Atlassian's radical openness not only reflects a spirit of generosity, but also an intrepid practicality. When Luijke says, "Let us be your guinea pig!"—he's acknowledging that when it comes to tackling the most entrenched and dysfunctional aspects of organizational life, no single company or practitioner can solve the problem alone. (And those who share the most are bound to learn the most.)

In just six months, that exuberant approach to experimentation has yielded a compelling blueprint for a lightweight performance review model built on continuous coaching with a strong basis in the science of motivation and engagement—and some signature idiosyncratic flourishes.

"Nothing to Copy"

That's a major leap forward in less than a year. As Luijke recounts, despite the best intentions (and best practices), Atlassian's original approach to performance reviews resulted in less than glowing reviews:
"Twice a year the model did exactly the opposite to what we wanted to accomplish," he says. "Instead of an inspiring discussion about how to enhance people's performance, the reviews caused disruption, anxiety, and de-motivated team members and managers. Also, even though our model was extremely lean and simple, the time investment was significant."

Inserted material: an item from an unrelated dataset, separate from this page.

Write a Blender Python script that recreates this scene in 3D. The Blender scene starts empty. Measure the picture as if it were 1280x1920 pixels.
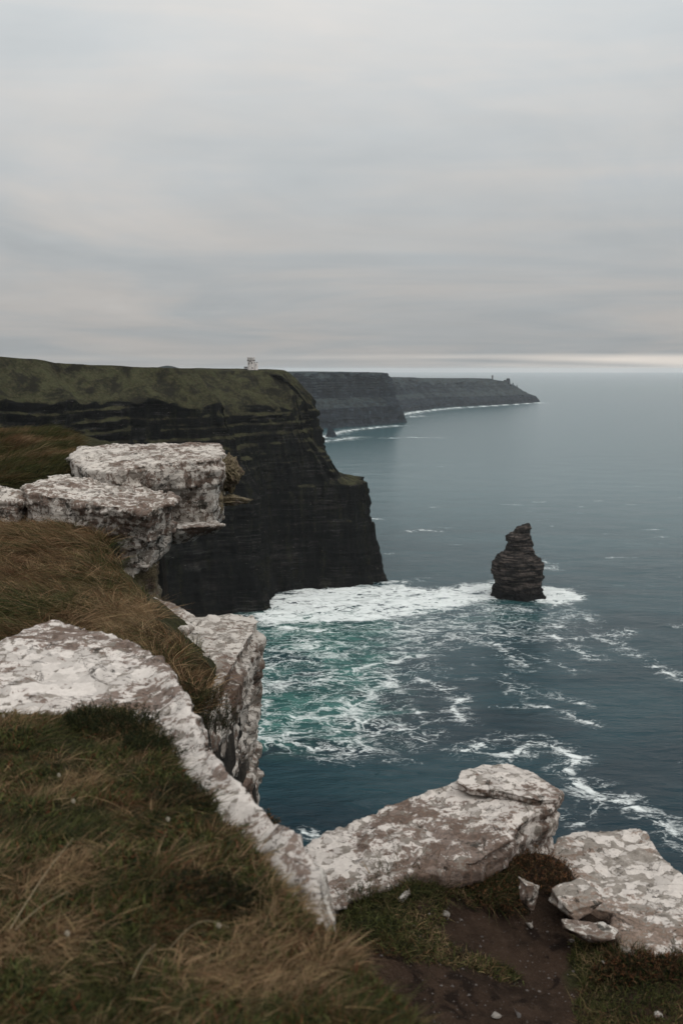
import bpy, bmesh, math, random
import numpy as np
from mathutils import Vector, Euler

R = math.radians
scene = bpy.context.scene
COL = scene.collection
rng = np.random.default_rng(7)
random.seed(7)

# ------------------------------------------------------------------ camera
H = 200.0                       # eye height above the sea
PITCH = R(8.18)
FOC = 35.0 / 36.0 * 1920.0      # focal length in photograph pixels
cam_d = bpy.data.cameras.new('camera')
cam = bpy.data.objects.new('camera', cam_d)
COL.objects.link(cam)
cam.location = (0, 0, H)
cam.rotation_euler = (R(90) - PITCH, 0, 0)
cam_d.sensor_fit = 'VERTICAL'
cam_d.sensor_height = 36.0
cam_d.sensor_width = 24.0
cam_d.lens = 35.0
cam_d.clip_start = 0.1
cam_d.clip_end = 250000
cam_d.dof.use_dof = True
cam_d.dof.focus_distance = 18.0
cam_d.dof.aperture_fstop = 3.2
scene.camera = cam

# ------------------------------------------------------------------ world, sun, exposure
SUN_EL, SUN_AZ = R(52), R(125)       # azimuth from +Y towards +X
world = bpy.data.worlds.new('World')
scene.world = world
world.use_nodes = True
wt = world.node_tree
wt.nodes.clear()


class NT:
    """short node-tree writer"""
    def __init__(self, tree):
        self.t = tree

    def n(self, kind, inp=None, **attrs):
        nd = self.t.nodes.new(kind)
        for k, v in attrs.items():
            setattr(nd, k, v)
        if inp:
            for k, v in inp.items():
                self.set(nd, k, v)
        return nd

    def set(self, nd, k, v):
        s = nd.inputs[k]
        if isinstance(v, bpy.types.NodeSocket):
            self.t.links.new(v, s)
        elif isinstance(v, bpy.types.Node):
            self.t.links.new(v.outputs[0], s)
        else:
            s.default_value = v

    def math(self, op, a, b=None, c=None, clamp=False):
        nd = self.n('ShaderNodeMath', operation=op, use_clamp=clamp)
        self.set(nd, 0, a)
        if b is not None:
            self.set(nd, 1, b)
        if c is not None:
            self.set(nd, 2, c)
        return nd.outputs[0]

    def mix(self, f, a, b, blend='MIX'):
        nd = self.n('ShaderNodeMix', data_type='RGBA', blend_type=blend)
        self.set(nd, 0, f)
        for i, v in ((6, a), (7, b)):
            if isinstance(v, tuple) and len(v) == 3:
                v = v + (1,)
            self.set(nd, i, v)
        return nd.outputs[2]

    def ramp(self, f, stops, interp='LINEAR'):
        nd = self.n('ShaderNodeValToRGB')
        cr = nd.color_ramp
        cr.interpolation = interp
        while len(cr.elements) < len(stops):
            cr.elements.new(0.5)
        for e, (p, c) in zip(cr.elements, stops):
            e.position = p
            e.color = (c, c, c, 1) if not isinstance(c, tuple) else c + (1,)
        self.set(nd, 0, f)
        return nd.outputs[0]

    def smooth(self, f, lo, hi):
        nd = self.n('ShaderNodeMapRange', interpolation_type='SMOOTHSTEP')
        self.set(nd, 0, f)
        self.set(nd, 1, lo)
        self.set(nd, 2, hi)
        return nd.outputs[0]

    def noise(self, vec, scale, detail=4.0, rough=0.55, dist=0.0, typ='FBM'):
        nd = self.n('ShaderNodeTexNoise', noise_dimensions='3D')
        try:
            nd.noise_type = typ
        except Exception:
            pass
        self.set(nd, 'Vector', vec)
        nd.inputs['Scale'].default_value = scale
        nd.inputs['Detail'].default_value = detail
        nd.inputs['Roughness'].default_value = rough
        nd.inputs['Distortion'].default_value = dist
        return nd.outputs[0]

    def vmul(self, vec, s):
        nd = self.n('ShaderNodeVectorMath', operation='MULTIPLY')
        self.set(nd, 0, vec)
        self.set(nd, 1, s)
        return nd.outputs[0]

    def vadd(self, vec, s):
        nd = self.n('ShaderNodeVectorMath', operation='ADD')
        self.set(nd, 0, vec)
        self.set(nd, 1, s)
        return nd.outputs[0]


W = NT(wt)
sky = W.n('ShaderNodeTexSky')
sky.sky_type = 'NISHITA'
sky.sun_disc = False
sky.sun_elevation = SUN_EL
sky.sun_rotation = SUN_AZ
sky_dim = W.vmul(sky.outputs[0], (0.09, 0.09, 0.09))
tc = W.n('ShaderNodeTexCoord')
sep = W.n('ShaderNodeSeparateXYZ', {0: tc.outputs['Generated']})
dz = W.math('MAXIMUM', sep.outputs[2], 0.0)
# cloud deck: the ray meets a flat layer, so the texture narrows to bands at the horizon
den = W.math('ADD', dz, 0.10)
cx = W.math('DIVIDE', sep.outputs[0], den)
cy = W.math('DIVIDE', sep.outputs[1], den)
cv = W.n('ShaderNodeCombineXYZ', {0: cx, 1: cy, 2: 0.0}).outputs[0]
cn1 = W.noise(cv, 0.50, 6, 0.55, 0.9)
cn2 = W.noise(W.vadd(cv, (7.3, 2.1, 4.0)), 1.5, 6, 0.55, 0.5)
bandv = W.n('ShaderNodeCombineXYZ', {0: W.math('MULTIPLY', sep.outputs[0], 2.0), 1: W.math('MULTIPLY', sep.outputs[1], 2.0),
                                     2: W.math('MULTIPLY', sep.outputs[2], 22.0)}).outputs[0]
cn3 = W.noise(bandv, 1.0, 5, 0.55, 0.8)
# overcast sky: three times as bright overhead as at the horizon
lum = W.math('MULTIPLY_ADD', dz, 1.0, 0.368)
var = W.math('ADD', W.math('MULTIPLY', W.math('SUBTRACT', cn1, 0.5), 0.50),
             W.math('ADD', W.math('MULTIPLY', W.math('SUBTRACT', cn2, 0.5), 0.16),
                    W.math('MULTIPLY', W.math('SUBTRACT', cn3, 0.5), 0.16)))
lum = W.math('MULTIPLY', lum, W.math('ADD', var, 1.0))
warm = W.smooth(W.math('ADD', cn1, W.math('MULTIPLY', cn3, 0.5)), 0.62, 0.95)
tint = W.mix(warm, (0.95, 1.0, 1.025), (1.03, 1.0, 0.965))
cloud = W.n('ShaderNodeVectorMath', {0: tint}, operation='SCALE')
W.set(cloud, 'Scale', lum)
# thin clear strip under the cloud edge along the horizon
stripn = W.noise(W.n('ShaderNodeCombineXYZ', {0: sep.outputs[0], 1: sep.outputs[1], 2: W.math('MULTIPLY', dz, 30.0)}).outputs[0], 2.2, 3, 0.5)
lobe = W.smooth(W.math('ADD', W.math('MULTIPLY', sep.outputs[0], 0.9), W.math('MULTIPLY', sep.outputs[1], 0.25)), 0.10, 0.50)
strip = W.math('MULTIPLY', W.smooth(W.math('MULTIPLY_ADD', W.math('SUBTRACT', stripn, 0.5), 0.010, dz), 0.0165, 0.0105), W.math('MULTIPLY', W.smooth(stripn, 0.32, 0.58), W.math('MULTIPLY_ADD', lobe, 0.85, 0.15)))
cloud2 = W.mix(W.math('MULTIPLY', strip, 0.85), cloud.outputs[0], (0.80, 0.735, 0.665))
gap = W.math('MULTIPLY', W.smooth(cn2, 0.60, 0.80), 0.10)
final = W.mix(gap, cloud2, sky_dim)
bg = W.n('ShaderNodeBackground', {0: final, 1: 1.0})
wo = W.n('ShaderNodeOutputWorld', {0: bg})

sun_d = bpy.data.lights.new('sun', 'SUN')
sun_d.energy = 1.1
sun_d.angle = R(35)
sun_d.color = (1.0, 0.95, 0.88)
sun = bpy.data.objects.new('sun', sun_d)
COL.objects.link(sun)
sd = Vector((math.sin(SUN_AZ) * math.cos(SUN_EL), math.cos(SUN_AZ) * math.cos(SUN_EL), math.sin(SUN_EL)))
sun.rotation_euler = sd.to_track_quat('Z', 'Y').to_euler()
sun.location = (0, 0, 400)

vs = scene.view_settings
scene.display_settings.display_device = 'sRGB'
vs.view_transform = 'Standard'
vs.look = 'None'
vs.exposure = 0.0
vs.gamma = 1.0
vs.use_curve_mapping = False
cy_ = scene.cycles
cy_.use_denoising = True
cy_.max_bounces = 5
cy_.diffuse_bounces = 3
cy_.glossy_bounces = 2
cy_.volume_bounces = 1
cy_.transparent_max_bounces = 4
cy_.sample_clamp_indirect = 4.0

# ------------------------------------------------------------------ helpers
SP, CP = math.sin(PITCH), math.cos(PITCH)


def ray(u, v):
    a, b = (u - 640.0) / FOC, (960.0 - v) / FOC
    return np.array([a, CP + b * SP, -SP + b * CP])


def PY(u, v, y):
    """point on the sight line of a photograph pixel at distance y"""
    d = ray(u, v)
    d = d * (y / d[1])
    return np.array([d[0], d[1], H + d[2]])


def PZ(u, v, z):
    """point on the sight line at height z (relative to the eye)"""
    d = ray(u, v)
    d = d * (z / d[2])
    return np.array([d[0], d[1], H + d[2]])


def project(P):
    x, y, z = P[..., 0], P[..., 1], P[..., 2] - H
    dep = y * CP - z * SP
    up = y * SP + z * CP
    return 640 + FOC * x / dep, 960 - FOC * up / dep


def sstep(a, b, x):
    t = np.clip((x - a) / (b - a), 0, 1)
    return t * t * (3 - 2 * t)


_perm = np.random.default_rng(3).permutation(256)
_perm = np.concatenate([_perm, _perm, _perm])
_grad = np.random.default_rng(4).normal(size=(256, 3))
_grad /= np.linalg.norm(_grad, axis=1)[:, None]


def pnoise(p):
    """gradient noise, p (...,3), about -0.7..0.7"""
    p = np.asarray(p, float)
    i = np.floor(p).astype(int)
    f = p - i
    w = f * f * f * (f * (f * 6 - 15) + 10)
    i &= 255
    out = 0
    for dx in (0, 1):
        for dy in (0, 1):
            for dzz in (0, 1):
                h = _perm[_perm[_perm[i[..., 0] + dx] + i[..., 1] + dy] + i[..., 2] + dzz] & 255
                g = _grad[h]
                d = (g[..., 0] * (f[..., 0] - dx) + g[..., 1] * (f[..., 1] - dy) + g[..., 2] * (f[..., 2] - dzz))
                ww = ((w[..., 0] if dx else 1 - w[..., 0]) * (w[..., 1] if dy else 1 - w[..., 1]) * (w[..., 2] if dzz else 1 - w[..., 2]))
                out = out + d * ww
    return out


def fbm(p, octs=4, gain=0.5):
    p = np.asarray(p, float)
    a, s, t = 1.0, 0.0, 0
    for k in range(octs):
        t = t + a * pnoise(p * (2.03 ** k) + 17.3 * k)
        s += a
        a *= gain
    return t / s * 1.6


def P3(x, y, z=0.0):
    return np.stack(np.broadcast_arrays(np.asarray(x, float), np.asarray(y, float), np.asarray(z, float)), -1)


def hash1(i, seed=0):
    i = np.asarray(i).astype(np.int64)
    return (np.sin((i + 31.7 * seed) * 12.9898) * 43758.5453) % 1.0


def in_poly(x, y, poly):
    poly = np.asarray(poly, float)
    ins = np.zeros(np.shape(x), bool)
    n = len(poly)
    for k in range(n):
        x1, y1 = poly[k][:2]
        x2, y2 = poly[(k + 1) % n][:2]
        c = ((y1 > y) != (y2 > y)) & (x < (x2 - x1) * (y - y1) / ((y2 - y1) if y2 != y1 else 1e-9) + x1)
        ins ^= c
    return ins


def dist_line(x, y, pts, closed=False):
    pts = np.asarray(pts, float)
    d = np.full(np.shape(x), 1e9)
    n = len(pts)
    for k in range(n if closed else n - 1):
        a, b = pts[k], pts[(k + 1) % n]
        ex, ey = b[0] - a[0], b[1] - a[1]
        L = ex * ex + ey * ey + 1e-12
        t = np.clip(((x - a[0]) * ex + (y - a[1]) * ey) / L, 0, 1)
        d = np.minimum(d, np.hypot(x - a[0] - t * ex, y - a[1] - t * ey))
    return d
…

Transforming the performance review would take something better than "best practice." Luijke observed, "We found nothing out there to copy." So he and his team set apart inventing an approach that would energize and engage—rather than deplete and demoralize—Atlassian's people. Some key elements:

*Rip apart the traditional performance review (replace it with a series of monthly one-on-one meetings with a rotating agenda of "check-ins" and scrap ratings and the distribution curve)

*Replace individual performance bonuses with top-market salaries, an organizational bonus, and stock options

*Re-design the review into "bite-sized chunks" of guided coaching conversations (focus on strengths)

*Honest feedback without ratings—evaluate exceptional performance on a continuum of "never to always" and ask the question "how often have you stretched yourself"

*Peer feedback and rewards

People want to work with you—not for you

Luijke and his team will continue to test and design new mechanisms for reviewing performance, but they may have turned the crucial corner already. By recasting the performance review as an ongoing conversation set inside regular working relationships, the Atlassian folks have reinforced one of their core values: "We want all Atlassians to feel like they work with Atlassian, not for Atlassian." That's a distinction that makes a world of difference in organizations where too many people feel subject to rules, acted upon by "superiors," and victims of the system.

Every leader is under pressure today to awaken and deliver the full initiative, imagination and passion of every person in his or her organization (and even beyond the walls of the organization). And there's no more compelling call to talented people than a cause they can believe in. When you really mean it, "Join us" is a powerfully effective invitation to engaged performance. Yet, so many of the practices and processes that rule our daily working experience reinforce divisions (labor/management, creative/operations, executive class/front line) rather than invite solidarity.

Performance reviews represent just one skirmish in the war against the unhealthy and artificial power dynamic that is a legacy of the industrial era. For its part, Atlassian is constantly inventing and refining practices to unite and ignite its people (such as the quarterly "Fedex Days," during which employees get 24 hours to work—and deliver—on a passion project, chronicled by Dan Pink in his essential book, Drive). But more than better practices, Luijke and his colleagues understand that the real key to building organizations that are fit for human beings is to start with a better question: How do we design systems and support work that enlist people as drivers of their own destiny?